The fund managers said climate change could cause economic damage that threatens their holdings, and that government policy was key to reducing risk. Schroders estimated that if no action is taken and the world warms by 4 degrees Celsius (7.2 degrees Fahrenheit), that could cause $23 trillion in global economic losses over the next 80 years.

“This is permanent economic damage three or four times the scale of the impacts of the 2008 Global Financial Crisis, while continuing to escalate,” the group said in a statement Monday. “Much more needs to be done by governments to accelerate the low-carbon transition.”

While letters don’t usually lead to immediate change, the combined efforts of asset managers have already stirred the private sector.
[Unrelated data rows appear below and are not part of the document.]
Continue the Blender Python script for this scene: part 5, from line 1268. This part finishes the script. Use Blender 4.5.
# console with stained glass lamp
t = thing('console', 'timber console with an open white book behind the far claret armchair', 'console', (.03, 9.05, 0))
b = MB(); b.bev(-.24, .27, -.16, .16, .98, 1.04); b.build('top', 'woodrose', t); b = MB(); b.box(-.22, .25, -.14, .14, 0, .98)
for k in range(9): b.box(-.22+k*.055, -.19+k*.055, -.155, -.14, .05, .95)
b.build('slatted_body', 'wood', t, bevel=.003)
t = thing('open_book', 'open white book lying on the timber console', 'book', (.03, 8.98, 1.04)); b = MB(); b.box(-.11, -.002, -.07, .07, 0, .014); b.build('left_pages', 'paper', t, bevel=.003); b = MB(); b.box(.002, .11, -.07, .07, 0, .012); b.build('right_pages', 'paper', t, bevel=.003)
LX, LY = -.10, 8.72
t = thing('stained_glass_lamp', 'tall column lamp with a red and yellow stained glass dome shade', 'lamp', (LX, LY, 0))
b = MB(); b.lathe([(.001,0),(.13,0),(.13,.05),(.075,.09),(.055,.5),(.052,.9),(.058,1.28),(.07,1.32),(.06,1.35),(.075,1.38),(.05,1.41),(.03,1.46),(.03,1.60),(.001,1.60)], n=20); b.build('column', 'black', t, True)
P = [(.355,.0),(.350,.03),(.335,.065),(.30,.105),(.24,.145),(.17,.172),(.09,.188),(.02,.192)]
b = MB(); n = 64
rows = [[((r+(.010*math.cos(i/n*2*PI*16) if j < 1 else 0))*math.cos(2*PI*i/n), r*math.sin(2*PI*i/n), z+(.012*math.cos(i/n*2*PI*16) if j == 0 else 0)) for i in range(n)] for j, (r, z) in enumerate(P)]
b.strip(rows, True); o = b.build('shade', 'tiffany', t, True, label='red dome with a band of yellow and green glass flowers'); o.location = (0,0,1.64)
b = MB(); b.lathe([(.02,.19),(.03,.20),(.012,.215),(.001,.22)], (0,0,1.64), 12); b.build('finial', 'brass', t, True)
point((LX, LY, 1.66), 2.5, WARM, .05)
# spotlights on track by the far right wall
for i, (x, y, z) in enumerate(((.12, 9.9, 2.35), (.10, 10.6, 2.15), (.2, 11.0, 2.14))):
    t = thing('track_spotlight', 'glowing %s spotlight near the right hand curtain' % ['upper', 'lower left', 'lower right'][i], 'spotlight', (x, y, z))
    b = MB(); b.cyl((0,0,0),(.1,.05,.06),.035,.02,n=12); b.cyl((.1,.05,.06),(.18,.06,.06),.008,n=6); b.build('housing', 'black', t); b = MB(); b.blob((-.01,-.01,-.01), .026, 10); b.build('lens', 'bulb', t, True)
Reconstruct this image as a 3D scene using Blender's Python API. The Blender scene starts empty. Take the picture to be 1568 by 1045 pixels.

Last week, Royal Dutch Shell Plc said it would set new public goals around cutting carbon emissions after months of pressure from some of the same investors who signed the new letter.

The investor group also wrote a briefing paper for policy makers that says governments need to update and strengthen their commitments to the Paris climate accord. Among the recommendations are that nations put a price on carbon -- in effect a tax on greenhouse gas emissions -- between $38 and $100 a ton. Currently, three-quarters of emissions are covered by carbon prices of less than $10 a ton, the paper said.

The COP24 conference is in its second week and will end on Dec. 14.